- [Dataset section]
☆ ☆ ☆ ☆
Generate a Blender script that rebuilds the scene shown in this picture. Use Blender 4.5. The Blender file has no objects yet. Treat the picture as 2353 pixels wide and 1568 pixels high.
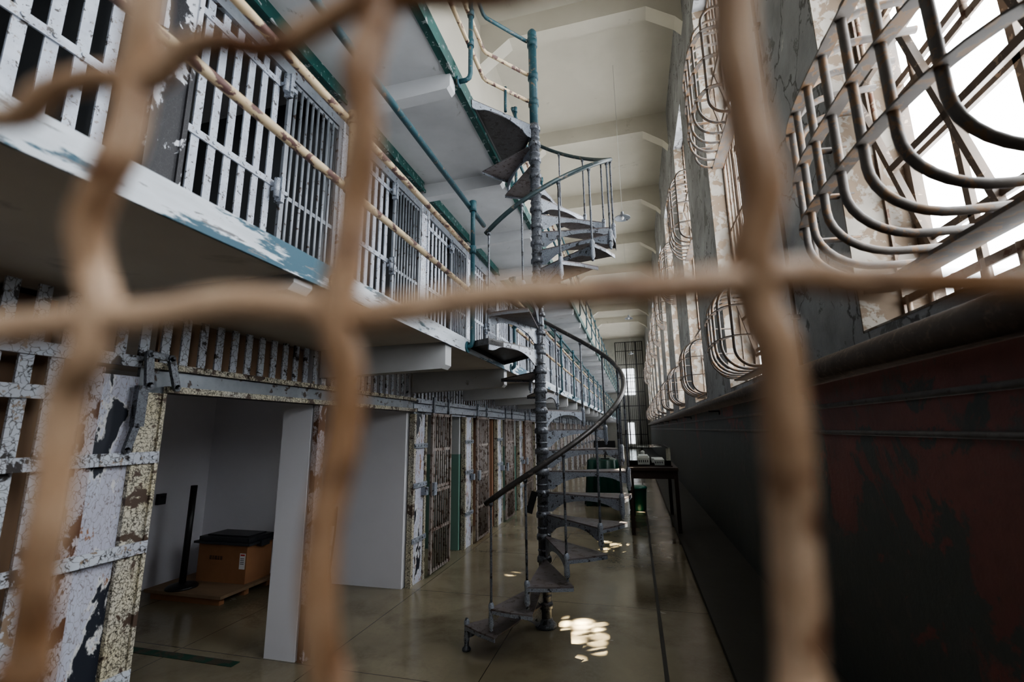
import bpy, math, random, bmesh
from mathutils import Vector, Matrix
random.seed(7)
COL = bpy.context.scene.collection
pi = math.pi

# ------------------------------------------------------------ materials
def new_mat(name):
    m = bpy.data.materials.new(name); m.use_nodes = True
    nt = m.node_tree; b = nt.nodes["Principled BSDF"]
    return m, nt, b
def N(nt, t, **kw):
    n = nt.nodes.new(t)
    for k, v in kw.items():
        if k in n.inputs: n.inputs[k].default_value = v
        else: setattr(n, k, v)
    return n
def pos(nt, scale=(1,1,1)):
    g = N(nt, "ShaderNodeNewGeometry"); mp = N(nt, "ShaderNodeMapping")
    mp.inputs["Scale"].default_value = scale
    nt.links.new(g.outputs["Position"], mp.inputs["Vector"]); return mp.outputs[0]
def c4(c): return (c[0], c[1], c[2], 1)
def ramp(nt, fac, lo, hi, a=(0,0,0), b=(1,1,1)):
    r = N(nt, "ShaderNodeValToRGB"); e = r.color_ramp.elements
    e[0].position = lo; e[0].color = c4(a); e[1].position = hi; e[1].color = c4(b)
    nt.links.new(fac, r.inputs[0]); return r.outputs[0]
def noise(nt, v, s, d=6, rough=.6, dist=0):
    n = N(nt, "ShaderNodeTexNoise"); n.inputs["Scale"].default_value = s
    n.inputs["Detail"].default_value = d; n.inputs["Roughness"].default_value = rough
    n.inputs["Distortion"].default_value = dist
    nt.links.new(v, n.inputs["Vector"]); return n.outputs[0]
def mix(nt, fac, a, b):
    m = N(nt, "ShaderNodeMix"); m.data_type = 'RGBA'
    if isinstance(fac, float): m.inputs[0].default_value = fac
    else: nt.links.new(fac, m.inputs[0])
    for i, c in ((6, a), (7, b)):
        if isinstance(c, tuple): m.inputs[i].default_value = c4(c)
        else: nt.links.new(c, m.inputs[i])
    return m.outputs[2]
def peel(name, base, under, scale=8, thr=.55, soft=.02, rough=.5, base2=None, crack=0, crackcol=(.03,.025,.02), crackw=.09,
         spots=None, spot_scale=3, spot_thr=.6, metal=0, bump=.3, stretch=(1,1,1), rim=None, spot_soft=.02):
    m, nt, b = new_mat(name); v = pos(nt, stretch)
    col = mix(nt, ramp(nt, noise(nt, v, scale*.35, 4), .35, .65), base, base2 or tuple(x*.82 for x in base))
    if crack:
        vo = N(nt, "ShaderNodeTexVoronoi"); vo.feature = 'DISTANCE_TO_EDGE'; vo.inputs["Scale"].default_value = crack
        nz = N(nt, "ShaderNodeTexNoise"); nz.inputs["Scale"].default_value = crack*.7
        nt.links.new(v, nz.inputs["Vector"])
        ad = N(nt, "ShaderNodeVectorMath"); ad.operation = 'MULTIPLY_ADD'
        nt.links.new(nz.outputs["Color"], ad.inputs[0]); ad.inputs[1].default_value = (.06,.06,.06)
        nt.links.new(v, ad.inputs[2]); nt.links.new(ad.outputs[0], vo.inputs["Vector"])
        fc = ramp(nt, vo.outputs["Distance"], .01, crackw, (1,1,1), (0,0,0))
        col = mix(nt, fc, col, crackcol)
    if spots:
        col = mix(nt, ramp(nt, noise(nt, v, spot_scale, 8, .65), spot_thr, spot_thr+spot_soft), col, spots)
    nn = noise(nt, v, scale, 9, .62, .4)
    f = ramp(nt, nn, thr, thr+soft)
    if rim: col = mix(nt, ramp(nt, nn, thr-.03, thr-.01), col, rim)
    col = mix(nt, f, col, under)
    nt.links.new(col, b.inputs["Base Color"])
    b.inputs["Roughness"].default_value = rough; b.inputs["Metallic"].default_value = metal
    bp = N(nt, "ShaderNodeBump"); bp.inputs["Strength"].default_value = bump; bp.inputs["Distance"].default_value = .01
    inv = N(nt, "ShaderNodeInvert"); nt.links.new(f, inv.inputs["Color"])
    nt.links.new(inv.outputs[0], bp.inputs["Height"]); nt.links.new(bp.outputs[0], b.inputs["Normal"])
    return m
M = {}
M['white']  = peel("white_paint_peeling", (.52,.56,.62), (.04,.035,.035), 8, .585, base2=(.40,.42,.48), crack=30, crackcol=(.10,.09,.09), crackw=.055, spots=(.26,.20,.15), spot_scale=14, spot_thr=.61)
M['whitebar'] = peel("white_bar_paint", (.44,.48,.55), (.085,.08,.08), 22, .60, base2=(.33,.36,.42), spots=(.25,.23,.225), spot_scale=55, spot_thr=.59)
M['patchy'] = peel("white_paint_dark_patches", (.50,.54,.64), (.018,.022,.034), 6.5, .55, base2=(.41,.41,.49), crack=38, crackcol=(.22,.19,.19), crackw=.04, stretch=(1,1.3,.55), rim=(.62,.62,.62), spots=(.28,.16,.10), spot_scale=12, spot_thr=.585)
M['rustpost'] = peel("rusty_post_paint", (.40,.36,.38), (.12,.055,.03), 9, .49, .03, base2=(.50,.48,.52), crack=40, crackcol=(.14,.08,.05), crackw=.06, stretch=(1,1,.6))
M['yellow'] = peel("yellow_crackled_paint", (.55,.50,.36), (.08,.055,.042), 9, .56, .03, base2=(.50,.48,.43), crack=48, crackcol=(.025,.02,.017), crackw=.12)
M['blackpost'] = peel("black_worn_steel", (.022,.022,.027), (.54,.56,.61), 3.6, .515, base2=(.015,.015,.018), crack=45, crackcol=(.05,.05,.055), crackw=.03, stretch=(1,1,.7))
M['cream']  = peel("cream_rusty_pipe", (.56,.46,.32), (.12,.065,.06), 15, .52, base2=(.52,.41,.27), spots=(.32,.18,.105), spot_scale=30, spot_thr=.585, stretch=(1,.6,1))
M['teal']   = peel("teal_pipe_paint", (.020,.080,.10), (.16,.12,.09), 18, .60, base2=(.014,.055,.075), spots=(.09,.13,.14), spot_scale=40, spot_thr=.61)
M['tealgrey'] = peel("worn_grey_green_rail", (.04,.065,.072), (.14,.12,.10), 18, .58, base2=(.028,.045,.052), rough=.4, metal=.2)
M['green']  = peel("green_trim_paint", (.007,.070,.060), (.25,.28,.28), 14, .59, base2=(.005,.042,.040))
M['iron']   = peel("worn_grey_iron", (.185,.20,.23), (.032,.032,.035), 14, .57, base2=(.125,.135,.155), crack=50, crackcol=(.03,.03,.035), crackw=.07, rough=.34, metal=.3)
M['railiron'] = peel("dark_worn_handrail", (.085,.08,.08), (.15,.13,.12), 18, .60, base2=(.055,.052,.05), rough=.33, metal=.4)
M['ironlight'] = peel("light_grey_iron_paint", (.34,.375,.435), (.045,.045,.05), 18, .58, base2=(.25,.275,.32), crack=60, crackcol=(.06,.06,.065), crackw=.05, rough=.36, metal=.12)
M['tread']  = peel("worn_tread_plate", (.14,.118,.115), (.075,.052,.047), 22, .55, .06, base2=(.18,.165,.175), rough=.4, bump=.15)
M['landing'] = peel("dark_landing_plate", (.055,.052,.054), (.04,.034,.032), 22, .55, .06, base2=(.07,.067,.07), rough=.45, bump=.15, crack=40, crackcol=(.11,.11,.12), crackw=.03)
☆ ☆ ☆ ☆
- [Written request] Please write out all the data again word for word, but not the pictures.

- [Reply]
Generate a Blender script that rebuilds the scene shown in this picture. Use Blender 4.5. The Blender file has no objects yet. Treat the picture as 2353 pixels wide and 1568 pixels high.
import bpy, math, random, bmesh
from mathutils import Vector, Matrix
random.seed(7)
COL = bpy.context.scene.collection
pi = math.pi

# ------------------------------------------------------------ materials
def new_mat(name):
    m = bpy.data.materials.new(name); m.use_nodes = True
    nt = m.node_tree; b = nt.nodes["Principled BSDF"]
    return m, nt, b
def N(nt, t, **kw):
    n = nt.nodes.new(t)
    for k, v in kw.items():
        if k in n.inputs: n.inputs[k].default_value = v
        else: setattr(n, k, v)
    return n
def pos(nt, scale=(1,1,1)):
    g = N(nt, "ShaderNodeNewGeometry"); mp = N(nt, "ShaderNodeMapping")
    mp.inputs["Scale"].default_value = scale
    nt.links.new(g.outputs["Position"], mp.inputs["Vector"]); return mp.outputs[0]
def c4(c): return (c[0], c[1], c[2], 1)
def ramp(nt, fac, lo, hi, a=(0,0,0), b=(1,1,1)):
    r = N(nt, "ShaderNodeValToRGB"); e = r.color_ramp.elements
    e[0].position = lo; e[0].color = c4(a); e[1].position = hi; e[1].color = c4(b)
    nt.links.new(fac, r.inputs[0]); return r.outputs[0]
def noise(nt, v, s, d=6, rough=.6, dist=0):
    n = N(nt, "ShaderNodeTexNoise"); n.inputs["Scale"].default_value = s
    n.inputs["Detail"].default_value = d; n.inputs["Roughness"].default_value = rough
    n.inputs["Distortion"].default_value = dist
    nt.links.new(v, n.inputs["Vector"]); return n.outputs[0]
def mix(nt, fac, a, b):
    m = N(nt, "ShaderNodeMix"); m.data_type = 'RGBA'
    if isinstance(fac, float): m.inputs[0].default_value = fac
    else: nt.links.new(fac, m.inputs[0])
    for i, c in ((6, a), (7, b)):
        if isinstance(c, tuple): m.inputs[i].default_value = c4(c)
        else: nt.links.new(c, m.inputs[i])
    return m.outputs[2]
def peel(name, base, under, scale=8, thr=.55, soft=.02, rough=.5, base2=None, crack=0, crackcol=(.03,.025,.02), crackw=.09,
         spots=None, spot_scale=3, spot_thr=.6, metal=0, bump=.3, stretch=(1,1,1), rim=None, spot_soft=.02):
    m, nt, b = new_mat(name); v = pos(nt, stretch)
    col = mix(nt, ramp(nt, noise(nt, v, scale*.35, 4), .35, .65), base, base2 or tuple(x*.82 for x in base))
    if crack:
        vo = N(nt, "ShaderNodeTexVoronoi"); vo.feature = 'DISTANCE_TO_EDGE'; vo.inputs["Scale"].default_value = crack
        nz = N(nt, "ShaderNodeTexNoise"); nz.inputs["Scale"].default_value = crack*.7
        nt.links.new(v, nz.inputs["Vector"])
        ad = N(nt, "ShaderNodeVectorMath"); ad.operation = 'MULTIPLY_ADD'
        nt.links.new(nz.outputs["Color"], ad.inputs[0]); ad.inputs[1].default_value = (.06,.06,.06)
        nt.links.new(v, ad.inputs[2]); nt.links.new(ad.outputs[0], vo.inputs["Vector"])
        fc = ramp(nt, vo.outputs["Distance"], .01, crackw, (1,1,1), (0,0,0))
        col = mix(nt, fc, col, crackcol)
    if spots:
        col = mix(nt, ramp(nt, noise(nt, v, spot_scale, 8, .65), spot_thr, spot_thr+spot_soft), col, spots)
    nn = noise(nt, v, scale, 9, .62, .4)
    f = ramp(nt, nn, thr, thr+soft)
    if rim: col = mix(nt, ramp(nt, nn, thr-.03, thr-.01), col, rim)
    col = mix(nt, f, col, under)
    nt.links.new(col, b.inputs["Base Color"])
    b.inputs["Roughness"].default_value = rough; b.inputs["Metallic"].default_value = metal
    bp = N(nt, "ShaderNodeBump"); bp.inputs["Strength"].default_value = bump; bp.inputs["Distance"].default_value = .01
    inv = N(nt, "ShaderNodeInvert"); nt.links.new(f, inv.inputs["Color"])
    nt.links.new(inv.outputs[0], bp.inputs["Height"]); nt.links.new(bp.outputs[0], b.inputs["Normal"])
    return m
M = {}
M['white']  = peel("white_paint_peeling", (.52,.56,.62), (.04,.035,.035), 8, .585, base2=(.40,.42,.48), crack=30, crackcol=(.10,.09,.09), crackw=.055, spots=(.26,.20,.15), spot_scale=14, spot_thr=.61)
M['whitebar'] = peel("white_bar_paint", (.44,.48,.55), (.085,.08,.08), 22, .60, base2=(.33,.36,.42), spots=(.25,.23,.225), spot_scale=55, spot_thr=.59)
M['patchy'] = peel("white_paint_dark_patches", (.50,.54,.64), (.018,.022,.034), 6.5, .55, base2=(.41,.41,.49), crack=38, crackcol=(.22,.19,.19), crackw=.04, stretch=(1,1.3,.55), rim=(.62,.62,.62), spots=(.28,.16,.10), spot_scale=12, spot_thr=.585)
M['rustpost'] = peel("rusty_post_paint", (.40,.36,.38), (.12,.055,.03), 9, .49, .03, base2=(.50,.48,.52), crack=40, crackcol=(.14,.08,.05), crackw=.06, stretch=(1,1,.6))
M['yellow'] = peel("yellow_crackled_paint", (.55,.50,.36), (.08,.055,.042), 9, .56, .03, base2=(.50,.48,.43), crack=48, crackcol=(.025,.02,.017), crackw=.12)
M['blackpost'] = peel("black_worn_steel", (.022,.022,.027), (.54,.56,.61), 3.6, .515, base2=(.015,.015,.018), crack=45, crackcol=(.05,.05,.055), crackw=.03, stretch=(1,1,.7))
M['cream']  = peel("cream_rusty_pipe", (.56,.46,.32), (.12,.065,.06), 15, .52, base2=(.52,.41,.27), spots=(.32,.18,.105), spot_scale=30, spot_thr=.585, stretch=(1,.6,1))
M['teal']   = peel("teal_pipe_paint", (.020,.080,.10), (.16,.12,.09), 18, .60, base2=(.014,.055,.075), spots=(.09,.13,.14), spot_scale=40, spot_thr=.61)
M['tealgrey'] = peel("worn_grey_green_rail", (.04,.065,.072), (.14,.12,.10), 18, .58, base2=(.028,.045,.052), rough=.4, metal=.2)
M['green']  = peel("green_trim_paint", (.007,.070,.060), (.25,.28,.28), 14, .59, base2=(.005,.042,.040))
M['iron']   = peel("worn_grey_iron", (.185,.20,.23), (.032,.032,.035), 14, .57, base2=(.125,.135,.155), crack=50, crackcol=(.03,.03,.035), crackw=.07, rough=.34, metal=.3)
M['railiron'] = peel("dark_worn_handrail", (.085,.08,.08), (.15,.13,.12), 18, .60, base2=(.055,.052,.05), rough=.33, metal=.4)
M['ironlight'] = peel("light_grey_iron_paint", (.34,.375,.435), (.045,.045,.05), 18, .58, base2=(.25,.275,.32), crack=60, crackcol=(.06,.06,.065), crackw=.05, rough=.36, metal=.12)
M['tread']  = peel("worn_tread_plate", (.14,.118,.115), (.075,.052,.047), 22, .55, .06, base2=(.18,.165,.175), rough=.4, bump=.15)
M['landing'] = peel("dark_landing_plate", (.055,.052,.054), (.04,.034,.032), 22, .55, .06, base2=(.07,.067,.07), rough=.45, bump=.15, crack=40, crackcol=(.11,.11,.12), crackw=.03)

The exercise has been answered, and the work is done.